*Your goal*.
Pull out exactly the lines from the line containing "Build this scene" to the line containing "rnd = random.Random(7)", both lines included, with pictures removed from the copy.

::::::::::

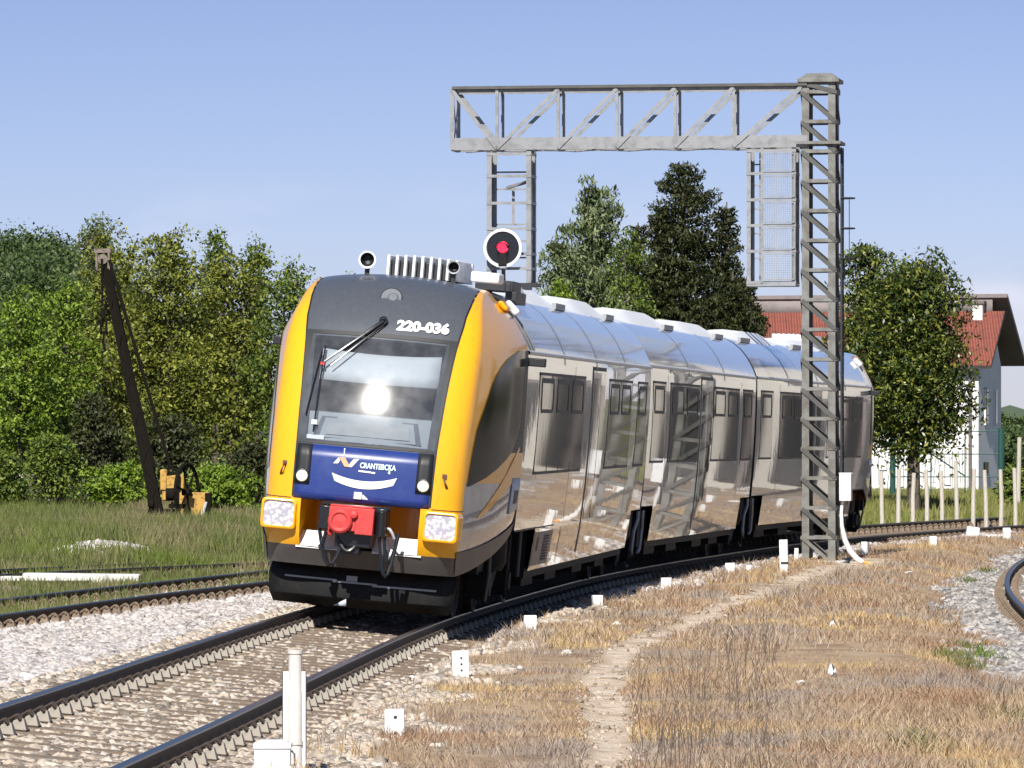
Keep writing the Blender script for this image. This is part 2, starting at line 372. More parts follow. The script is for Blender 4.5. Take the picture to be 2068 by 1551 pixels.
def build_track(tr, Y0, Y1, label, cat='railway track', n_parts=0, step=.6, Yfast=0, group=None, bury=0):
    s0, s1 = tr.s_of_Y(Y0), tr.s_of_Y(Y1)
    o0 = tr.frame((s0+s1)/2)[0]
    root = empty('railway_track', (0, 0, 0), label, cat, group)
    for off in (-GAUGE/2, GAUGE/2): rail_mesh(tr, s0, s1, off, .6, bury).build('rail', [M['rail'], M['railtop']], root, angle=50)
    sl, fs = sleeper_proto(); ds = np.arange(s0+.3, s1, step); rest = []
    for i, d in enumerate(ds):
        o, ex, ey, ez = tr.frame(d); R = Matrix((ex, ey, ez)).transposed().to_4x4(); R.translation = o-ez*bury
        if i < n_parts:
            c = sl.copy(); COL.objects.link(c); c.parent = root; c.matrix_local = R
            for sx in (-GAUGE/2, GAUGE/2):
                k = fs.copy(); COL.objects.link(k); k.parent = c; k.location = (sx, 0, 0)
        else: rest.append(R)
    if rest:
        vs, fcs = [], []
        for R in rest:
            for me, offs in ((sl.data, (0,)), (fs.data, (-GAUGE/2, GAUGE/2))):
                for sx in offs:
                    b = len(vs); vs += [R @ (v.co+Vector((sx, 0, 0))) for v in me.vertices]; fcs += [tuple(i+b for i in p.vertices) for p in me.polygons]
        mb = MB(); mb.v = [tuple(v) for v in vs]; mb.f = fcs; mb.m = [0]*len(fcs)
        tag(mb.build('sleepers', M['sleeper'], root), kind='stuff')
    bpy.data.objects.remove(sl); bpy.data.objects.remove(fs)
    return root
build_track(main, 29, 168, 'canted main track the railcar is running on, rails curving away to the right', n_parts=98)
build_track(left, 48, 128, 'second track left of the main track, its far rail half hidden in grass', n_parts=0)
build_track(siding, 74, 108, 'overgrown siding track at the edge of the green grass behind the pale slab', n_parts=0)
build_track(right, 40, 140, 'track at the far right edge of which only one rail bend shows', n_parts=0)

# ------------------------------------------------------------------ ground sheet
def sd(tr, X, Y):                                        # signed distance from the centre line, + to the right
    k = tr.line.slope(Y); n = np.hypot(1, k)
    return (X-(tr.line(Y)))/n-tr.off
def vnoise(X, Y, sc, seed):                              # smooth value noise
    r = np.random.default_rng(seed); T = r.random((64, 64))
    x, y = X/sc, Y/sc; xi, yi = np.floor(x).astype(int), np.floor(y).astype(int); fx, fy = x-xi, y-yi
    fx, fy = fx*fx*(3-2*fx), fy*fy*(3-2*fy)
    g = lambda a, b: T[a % 64, b % 64]
    return (g(xi, yi)*(1-fx)+g(xi+1, yi)*fx)*(1-fy)+(g(xi, yi+1)*(1-fx)+g(xi+1, yi+1)*fx)*fy
def sstep(x, a, b): t = np.clip((x-a)/(b-a), 0, 1); return t*t*(3-2*t)
PATH = [(1236, 1600, 56), (1232, 1500, 54), (1222, 1420, 48), (1222, 1350, 42), (1262, 1305, 40), (1350, 1268, 40), (1450, 1228, 42), (1550, 1190, 45), (1660, 1152, 50), (1760, 1128, 55)]
pp = np.array([(*gnd(x, y)[:2], wd*gnd(x, y)[1]/F_PX) for x, y, wd in PATH])
def path_mask(X, Y):
    best = np.full(np.shape(X), 9.0)
    for a, b in zip(pp[:-1], pp[1:]):
        d = b[:2]-a[:2]; t = np.clip(((X-a[0])*d[0]+(Y-a[1])*d[1])/(d @ d), 0, 1)
        wd = a[2]+(b[2]-a[2])*t; best = np.minimum(best, np.hypot(X-a[0]-t*d[0], (Y-a[1]-t*d[1])*.35)/wd)
    return best
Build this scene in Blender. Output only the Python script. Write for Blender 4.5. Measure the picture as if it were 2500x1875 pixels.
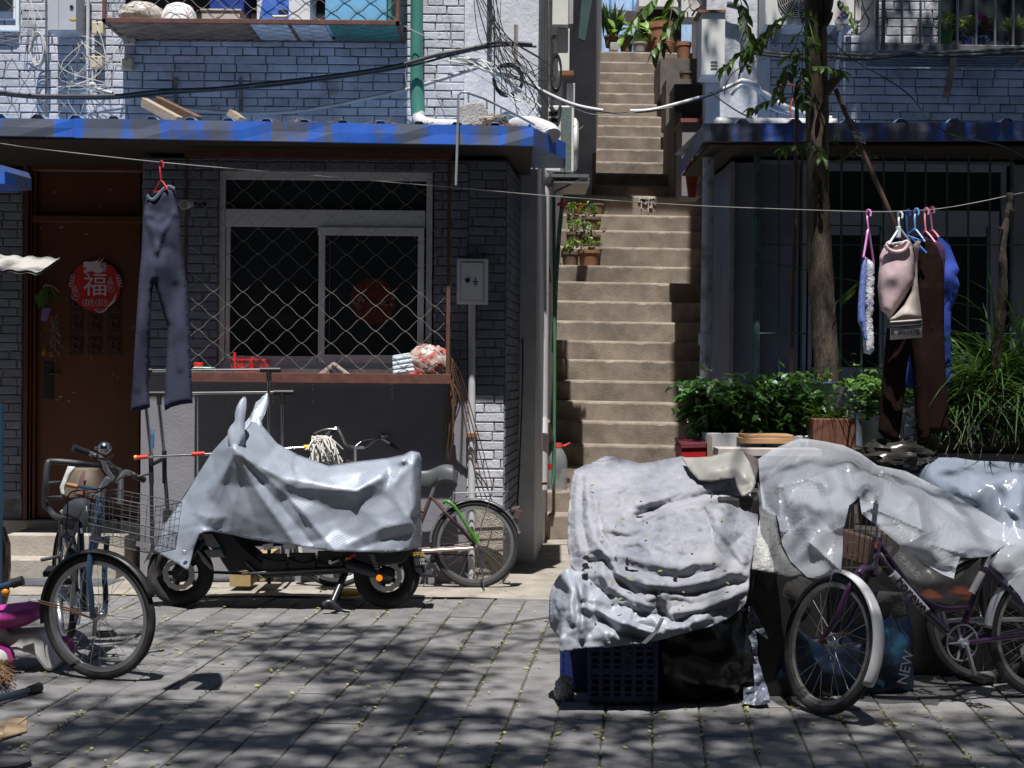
import bpy, bmesh, math, random
import numpy as np
from mathutils import Vector, Matrix
for _o in list(bpy.data.objects): bpy.data.objects.remove(_o)
S = bpy.context.scene
COL = S.collection
R = math.radians
rnd = random.Random(7)

# ------------------------------------------------------------------ camera
F = 3600.0; CAMZ = 1.62
cam_d = bpy.data.cameras.new('Camera'); cam = bpy.data.objects.new('Camera', cam_d); COL.objects.link(cam)
cam_d.sensor_width = 36.0; cam_d.lens = 36.0*F/2500.0; cam_d.clip_start = .05; cam_d.clip_end = 400
CM = Matrix.Translation((0, 0, CAMZ)) @ Matrix.Rotation(R(90-.517), 4, 'X') @ Matrix.Rotation(R(.5), 4, 'Z')
cam.matrix_world = CM
S.camera = cam
CR = CM.to_3x3()
# ------------------------------------------------------------------ world and sun
ELEV = 68.0
w = bpy.data.worlds.new("World"); S.world = w; w.use_nodes = True
wn = w.node_tree.nodes; wl = w.node_tree.links
sky = wn.new('ShaderNodeTexSky'); sky.sky_type = 'NISHITA'; sky.sun_disc = False
sky.sun_elevation = R(ELEV); sky.sun_rotation = R(180); sky.air_density = 1.0; sky.dust_density = .6; sky.ozone_density = 3.0
wl.new(sky.outputs[0], wn['Background'].inputs['Color']); wn['Background'].inputs['Strength'].default_value = .05
sd = bpy.data.lights.new('Sun', 'SUN'); sun = bpy.data.objects.new('Sun', sd); COL.objects.link(sun)
sd.energy = 5.0; sd.angle = R(.53); sd.color = (1.0, .97, .93)
_k = 1/math.tan(R(ELEV))
SUN = Vector((.012, _k, -1.0)).normalized()           # direction the light travels
sun.rotation_euler = SUN.to_track_quat('-Z', 'Y').to_euler(); sun.location = (0, -4, 12)
S.view_settings.view_transform = 'Standard'; S.view_settings.look = 'None'
S.view_settings.exposure = 0.58; S.view_settings.gamma = 1.0

# ------------------------------------------------------------------ helpers
def ray(px, py):
    return CR @ Vector(((px-1250)/F, -(py-937.5)/F, -1.0))
def P(px, py, Y):
    "the world point at distance Y in front of the camera seen at photo pixel (px, py)"
    r = ray(px, py); k = Y/r.y
    return Vector((r.x*k, Y, CAMZ + r.z*k))
def G(px, py, z=0.0):
    "the point of the plane at height z seen at photo pixel (px, py)"
    r = ray(px, py); k = (z-CAMZ)/r.z
    return Vector((r.x*k, r.y*k, z))
def PS(pts, Y): return [P(a, b, Y) for a, b in pts]

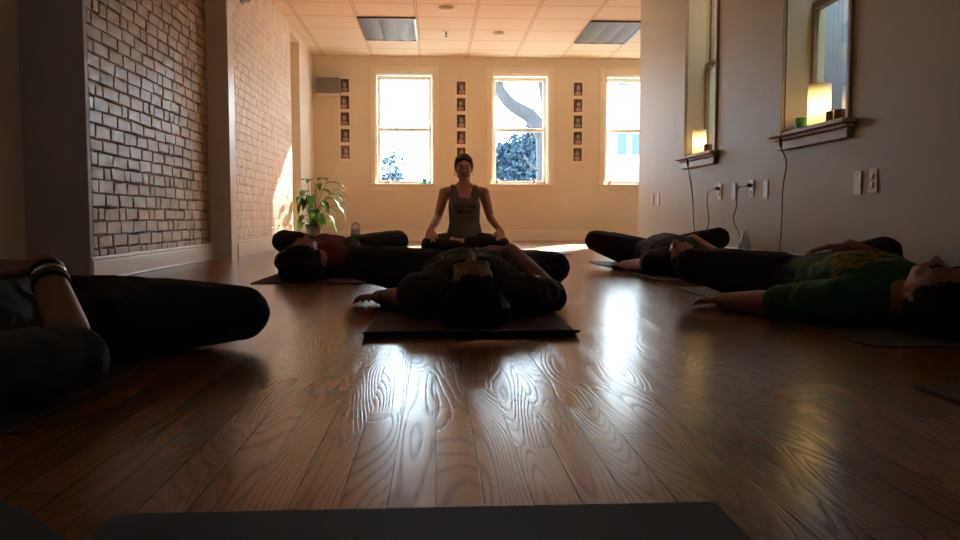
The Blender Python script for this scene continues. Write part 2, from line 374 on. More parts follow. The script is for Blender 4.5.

::::::::::

*Correct output*.
Build this scene in Blender. Output only the Python script. Write for Blender 4.5. Measure the picture as if it were 2500x1875 pixels.
import bpy, bmesh, math, random
import numpy as np
from mathutils import Vector, Matrix
for _o in list(bpy.data.objects): bpy.data.objects.remove(_o)
S = bpy.context.scene
COL = S.collection
R = math.radians
rnd = random.Random(7)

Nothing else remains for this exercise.